37. A combination oven for cooking a food product comprising:

a cooking chamber having a plurality of walls that are highly reflective to microwave energy, said walls including a top, a bottom and a plurality of sides; a control that places said oven in a normal cook mode or a fast speed cook mode.

a source of thermal energy disposed to introduce a forced hot airflow into said cooking chamber when said oven is in said normal cook mode and when said oven is in said fast cook mode

a source of energy, which is capable of introducing microwave energy into said cooking chamber from said bottom when said oven is in said fast cook mode; and

a food rack positioned above said bottom of said cooking chamber in a near field of said microwave energy such that when a microwave reflective pan containing said food product is situated on said rack, a random wave guide is formed by a bottom of said pan and said bottom of said cooking chamber to guide said microwave energy through a spacing between said pan and said plurality of sides of said cooking chamber into a region above said pan, wherein said microwave energy guided into said region is further reflected by said plurality of sides and/or said top of said cooking chamber to cook said food product in said pan.
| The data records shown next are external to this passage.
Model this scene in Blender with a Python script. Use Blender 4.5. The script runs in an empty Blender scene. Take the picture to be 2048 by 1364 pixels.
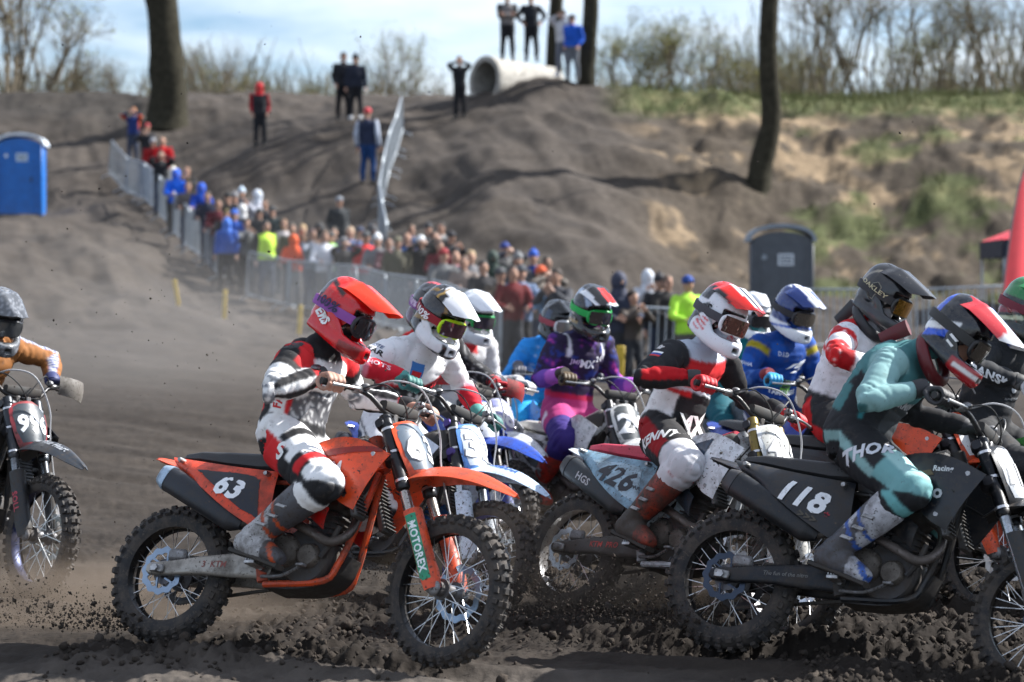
import bpy, bmesh, math, random, time
import numpy as np
from mathutils import Vector, Matrix, Euler
from mathutils.bvhtree import BVHTree
T0 = time.time()
random.seed(7)
RNG = np.random.default_rng(7)
SC = bpy.context.scene
COL = SC.collection
rad = math.radians

# ---------------------------------------------------------------- camera, sky, sun, exposure
FPX, HOR, CAMH = 4836.0, 572.0, 1.72          # focal length in photo pixels, horizon row, camera height
cam_d = bpy.data.cameras.new('camera')
cam_d.lens = 85.0; cam_d.sensor_width = 36.0
cam_d.shift_y = -(682 - HOR) / 2048
cam_d.clip_start = 0.5; cam_d.clip_end = 3000
cam_d.dof.use_dof = True; cam_d.dof.focus_distance = 12.0; cam_d.dof.aperture_fstop = 2.5
cam = bpy.data.objects.new('camera', cam_d); COL.objects.link(cam)
cam.location = (0, 0, CAMH); cam.rotation_euler = (rad(90), 0, 0)
SC.camera = cam

SUN_EL, SUN_AZ = rad(41), rad(71)             # azimuth measured from +Y towards +X
SUN = Vector((math.sin(SUN_AZ) * math.cos(SUN_EL), math.cos(SUN_AZ) * math.cos(SUN_EL), math.sin(SUN_EL)))
world = bpy.data.worlds.new('World'); SC.world = world; world.use_nodes = True
nt = world.node_tree; nt.nodes.clear()
def wn(t, **kw):
    n = nt.nodes.new(t)
    for k, v in kw.items(): setattr(n, k, v)
    return n
out = wn('ShaderNodeOutputWorld'); bg = wn('ShaderNodeBackground')
sky = wn('ShaderNodeTexSky', sky_type='NISHITA', sun_disc=False, sun_elevation=SUN_EL, sun_rotation=SUN_AZ,
         air_density=1.0, dust_density=1.2, ozone_density=2.0, altitude=100)
tc = wn('ShaderNodeTexCoord'); mp = wn('ShaderNodeMapping'); mp.inputs['Scale'].default_value = (3.2, 3.2, 15.0)
mp.inputs['Location'].default_value = (0.35, 0.0, 0.1)
nz = wn('ShaderNodeTexNoise'); nz.inputs['Scale'].default_value = 1.6; nz.inputs['Detail'].default_value = 6; nz.inputs['Roughness'].default_value = .55
rmp = wn('ShaderNodeValToRGB'); rmp.color_ramp.elements[0].position = .34; rmp.color_ramp.elements[1].position = .70
rmp.color_ramp.elements[0].color = (0, 0, 0, 1); rmp.color_ramp.elements[1].color = (.8, .8, .8, 1)
mixc = wn('ShaderNodeMixRGB'); mixc.inputs['Color2'].default_value = (12.5, 13.0, 13.6, 1)
tint = wn('ShaderNodeMixRGB', blend_type='MULTIPLY'); tint.inputs['Fac'].default_value = 1; tint.inputs['Color2'].default_value = (.78, .99, 1.22, 1)
L = nt.links.new
L(tc.outputs['Generated'], mp.inputs['Vector']); L(mp.outputs[0], nz.inputs['Vector']); L(nz.outputs['Fac'], rmp.inputs[0])
L(sky.outputs[0], tint.inputs['Color1']); L(tint.outputs[0], mixc.inputs['Color1']); L(rmp.outputs[0], mixc.inputs['Fac'])
L(mixc.outputs[0], bg.inputs[0]); L(bg.outputs[0], out.inputs[0])
bg.inputs[1].default_value = 0.056
sun_d = bpy.data.lights.new('sun', 'SUN'); sun_d.energy = 5.0; sun_d.angle = rad(.53); sun_d.color = (1.0, .975, .935)
sun = bpy.data.objects.new('sun', sun_d); COL.objects.link(sun)
sun.rotation_euler = SUN.to_track_quat('Z', 'Y').to_euler(); sun.location = (20, 8, 25)
SC.view_settings.view_transform = 'Standard'; SC.view_settings.look = 'None'
SC.view_settings.exposure = 1.2; SC.view_settings.gamma = 1.0; SC.view_settings.use_curve_mapping = False
SC.render.engine = 'CYCLES'
SC.cycles.use_denoising = True
SC.cycles.max_bounces = 6; SC.cycles.transparent_max_bounces = 12; SC.cycles.volume_bounces = 0
SC.cycles.use_adaptive_sampling = True; SC.cycles.adaptive_threshold = .02

# ---------------------------------------------------------------- helpers
TMP = bpy.data.scenes.new('workbench')          # modelling scratch scene, removed at the end
def P(px, py, D):
    """photo pixel at depth D -> world point"""
    return np.array([(px - 1024) * D / FPX, D, CAMH - (py - HOR) * D / FPX])

_TAB = np.random.default_rng(11).random(65536).astype(np.float32)
def vnoise(p, seed=0):
    """value noise in -1..1, for 2D or 3D points"""
    p = np.asarray(p, float); i = np.floor(p).astype(np.int64); f = (p - i).astype(np.float32); f = f * f * (3 - 2 * f)
    K = (73856093, 19349663, 83492791); nd = p.shape[1]
    h = [(i[:, a] * K[a], (i[:, a] + 1) * K[a]) for a in range(nd)]; r = 0; sd = seed * 7919 + 13
    for c in range(1 << nd):
        k = sd; w = 1
        for a in range(nd):
            d = c >> a & 1; k = k ^ h[a][d]; w = w * (f[:, a] if d else 1 - f[:, a])
        r = r + w * _TAB[(k ^ (k >> 15)) & 0xFFFF]
    return r * 2 - 1
def fbm(p, oct=4, seed=0, gain=.5):
    r, a, s = 0, 1.0, 0
    for k in range(oct):
        r = r + a * vnoise(np.asarray(p) * 2 ** k + k * 17.3, seed + k); s += a; a *= gain
    return r / s
def sstep(a, b, x):
    t = np.clip((x - a) / (b - a), 0, 1); return t * t * (3 - 2 * t)
def cross3(a, b): return np.array([a[1] * b[2] - a[2] * b[1], a[2] * b[0] - a[0] * b[2], a[0] * b[1] - a[1] * b[0]])
def nrm(v):
    v = np.asarray(v, float); return v / max(1e-9, math.sqrt(v @ v))

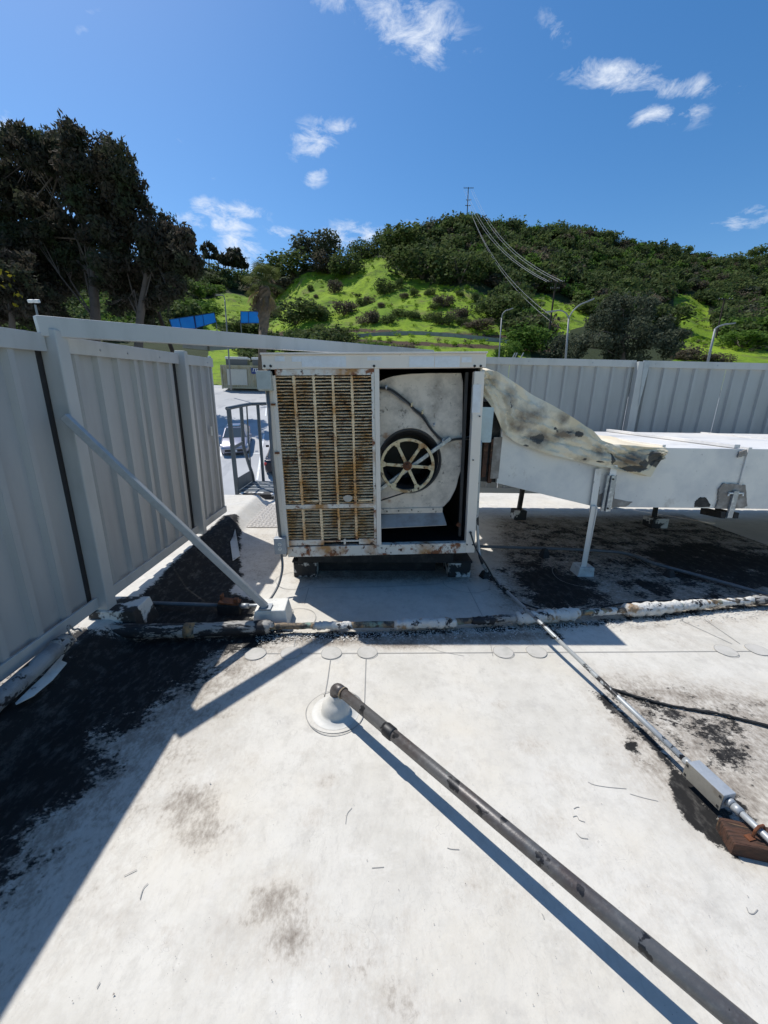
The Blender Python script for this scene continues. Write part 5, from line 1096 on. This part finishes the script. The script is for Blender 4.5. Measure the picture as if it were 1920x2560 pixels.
big = [(735, 700, 125, 58, M_LEAF, 'wide rounded dark bush at the left end of the hill crest'), (790, 655, 105, 70, M_LEAF4, 'tall grey green tree on the crest left of the grass'), (872, 688, 80, 62, M_LEAF, 'dark round bush right of the grey green crest tree'), (820, 680, 60, 50, M_LEAF3, 'olive bush between the crest tree and the round bush'),
       (908, 640, 70, 46, M_LEAF, 'dark bush on the skyline at the top of the grass'), (960, 622, 60, 46, M_LEAF, 'dark skyline bush just right of the grass top'), (1055, 695, 130, 80, M_LEAF, 'broad dark thicket at the right edge of the grass slope'), (1020, 650, 110, 70, M_LEAF, 'dark thicket climbing above the grass slope'), (1150, 712, 110, 80, M_LEAF, 'dark thicket below the hilltop pole'), (1250, 800, 110, 70, M_LEAF, 'dark bush mass left of the wooden utility pole'),
       (660, 800, 70, 40, M_LEAF3, 'brownish bush right behind the palm tree'), (740, 812, 130, 66, M_LEAF, 'large dark bush right of the palm tree'), (690, 745, 100, 50, M_LEAF3, 'brown dark bush above the palm tree crown'), (610, 850, 100, 55, M_LEAF, 'dark oleander bush beneath the single blue panel'), (840, 860, 130, 50, M_LEAF, 'dark bush left end of the concrete ditch'), (1200, 825, 70, 26, M_LEAF3, 'low pinkish grey dry bush at the right foot of the grass'),
       (1330, 880, 110, 70, M_LEAF2, 'light green feathery tree in front of the wooden utility pole'), (1400, 900, 90, 75, M_LEAF4, 'grey green tree at the base of the double street lamp'), (1270, 905, 60, 60, M_LEAF2, 'light green bush behind the fence left of the double lamp'), (1660, 815, 90, 60, M_LEAF, 'dark bush behind the large round tree'), (1720, 900, 80, 40, M_LEAF3, 'dry brown bush behind the fence on the right'), (1850, 868, 120, 44, M_LEAF2, 'green bush mass at the right above the fence'), (1800, 905, 60, 26, M_LEAF3, 'low dry bush near the leaning lamp pole'),
       (1900, 850, 100, 60, M_LEAF2, 'green shrub at the far right of the hill'), (500, 800, 90, 40, M_LEAF2, 'light green bush above the paired blue panels'), (310, 800, 120, 60, M_LEAF2, 'bright green bush among the left tree trunks'), (440, 760, 80, 50, M_LEAF4, 'grey green bush right of the left trees'), (1480, 790, 70, 40, M_LEAF, 'dark bush behind the double lamp'), (930, 870, 90, 18, M_LEAF2, 'low green bush below the concrete ditch'), (1000, 880, 70, 20, M_LEAF3, 'low brown bush below the concrete ditch')]
for i, (x, y, ww, hh, mt, lab) in enumerate(big):
    bush('hillside_bush', lab, x, y, ww, hh, mt, seed=i*5+1)
# trees
def tree(name, label, base, trunk_pts, crown, leafsize, per, mat, cat='tree', droop=.4, r0=.4, shell=.35, seed=0, aspect=2.5, bark=None):
    t = thing(name, label, cat, tuple(base)); ba = np.array(base)
    def rl_(p): return tuple(np.array(p)-ba)
    tk = B(); tp_ = [rl_(p) for p in trunk_pts]; n = len(tp_); tk.tube(curve(tp_, 5), list(np.linspace(r0, r0*.35, (n-1)*5+1)), 9, wob=.08)
    make('trunk', tk, bark or M_BARK, t, smooth=True)
    r = random.Random(seed); lb = B()
    for (cx, cy, cz, rx, ry, rz) in crown[::9]:
        s = tp_[max(1, min(n-1, r.randrange(1, n)))]; e = rl_((cx, cy, cz)); m_ = [(s[i]+e[i])/2+r.uniform(-.8, .8)+(.9 if i == 2 else 0) for i in range(3)]
        lb.tube([s, m_, e], [r0*.18, r0*.11, r0*.04], 6)
        for k in range(3):
            q = [e[i]+r.uniform(-1, 1)*(rx, ry, rz)[i]*.8 for i in range(3)]; lb.tube([m_, [(m_[i]+q[i])/2 for i in range(3)], q], [r0*.07, r0*.045, r0*.015], 5)
    make('limbs', lb, bark or M_BARK, t)
    leafmesh('crown', leaves([(c[0]-ba[0], c[1]-ba[1], c[2]-ba[2], *c[3:]) for c in crown], per, leafsize, droop, shell, aspect, seed), mat, t)
    return t
def cr(l, Y, dj=2.5, seed=0, sub=7):
    """crown clumps from (x,y,r) silhouettes at distance Y: each clump splits into uneven sub-clumps with depth"""
    r = random.Random(seed); o = []
    for x, y, rp in l:
        R_ = wsize(rp, Y); c = PY(x, y, Y+r.uniform(-dj, dj))
        for k in range(sub):
            a = r.uniform(0, 6.28); u = r.uniform(.25, .75); o.append((c[0]+R_*u*math.cos(a), c[1]+r.uniform(-1, 1)*R_*.6, c[2]+R_*u*math.sin(a)*.9, R_*r.uniform(.3, .48), R_*r.uniform(.3, .5), R_*r.uniform(.26, .42)))
    return o
Y1 = 42
cl1 = [(60, 368, 55), (150, 362, 55), (165, 410, 66), (230, 405, 58), (290, 450, 60), (320, 490, 44), (60, 440, 70), (30, 500, 60), (120, 480, 70), (210, 470, 70), (270, 520, 70), (90, 590, 80), (180, 600, 80), (250, 620, 60), (20, 640, 60), (130, 690, 60), (60, 720, 50), (-60, 450, 90), (-80, 600, 90), (200, 700, 40), (10, 570, 70), (60, 640, 70), (150, 640, 70), (20, 450, 55), (100, 560, 60), (-30, 700, 70), (120, 760, 50)]
tree('eucalyptus_tree', 'tallest dark eucalyptus tree with purplish crown at the left', PY(235, 905, Y1), [PY(236, 905, Y1), PY(238, 800, Y1), PY(232, 690, Y1), PY(225, 600, Y1), PY(180, 500, Y1), PY(150, 420, Y1)], cr(cl1, Y1, 3, 1, 8), .17, 430, M_EUC, r0=.5, seed=1)
Y2 = 40
cl2 = [(330, 580, 56), (400, 572, 50), (440, 600, 42), (380, 640, 62), (310, 660, 60), (440, 660, 50), (470, 640, 36), (340, 720, 55), (400, 720, 55), (290, 740, 45), (350, 780, 40), (455, 610, 38), (300, 610, 50), (430, 720, 36)]
tree('eucalyptus_tree', 'second dark eucalyptus lower and right of the tallest one', PY(345, 905, Y2), [PY(345, 905, Y2), PY(350, 800, Y2), PY(365, 700, Y2), PY(385, 600, Y2)], cr(cl2, Y2, 2.5, 2, 8), .17, 450, M_EUC, r0=.42, seed=2)
Y3 = 36
cl3 = [(10, 700, 60), (60, 740, 50), (20, 780, 60), (90, 790, 45), (-60, 720, 80), (40, 660, 40)]
tree('yellow_flowering_tree', 'low dark tree with yellow flecks at the left edge behind the fence', PY(30, 900, Y3), [PY(30, 900, Y3), PY(30, 800, Y3), PY(20, 740, Y3)], cr(cl3, Y3, 2, 3, 7), .17, 300, M_EUC, r0=.3, seed=3)
leafmesh('blossom', leaves(cr([(6, 690, 26), (14, 720, 24), (60, 760, 20)], Y3-2.5, .5, 4, 4), 22, .22, 0, .6, 1.3, 4), M_YEL, label='yellow blossoms on the low tree at the left edge', category='blossom', kind='stuff')
Y4 = 60
cl4 = [(1560, 780, 56), (1500, 820, 50), (1620, 820, 55), (1560, 850, 60), (1480, 870, 45), (1640, 870, 48), (1540, 740+20, 34), (1600, 775, 40), (1690, 850, 34), (1450, 860, 24)]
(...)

38. The oven of claim 37, further comprising means for circulating said forced hot air via a fluid communication between said cooking chamber and a plenum, wherein said forced hot air flows over and under said pan.

39. The oven of claim 38, wherein said forced hot airflow is formed in a laminar pattern that has a fist laminar air stream above said rack and a second laminar air stream below said rack.

40. The oven of claim 40, wherein at least one of said laminar air streams has a pair of loops that share a common path toward an egress port area.

41. The oven of claim 37, wherein said rack is located above said bottom by a height that is in the range of about 2 inches to about 3.25 inches.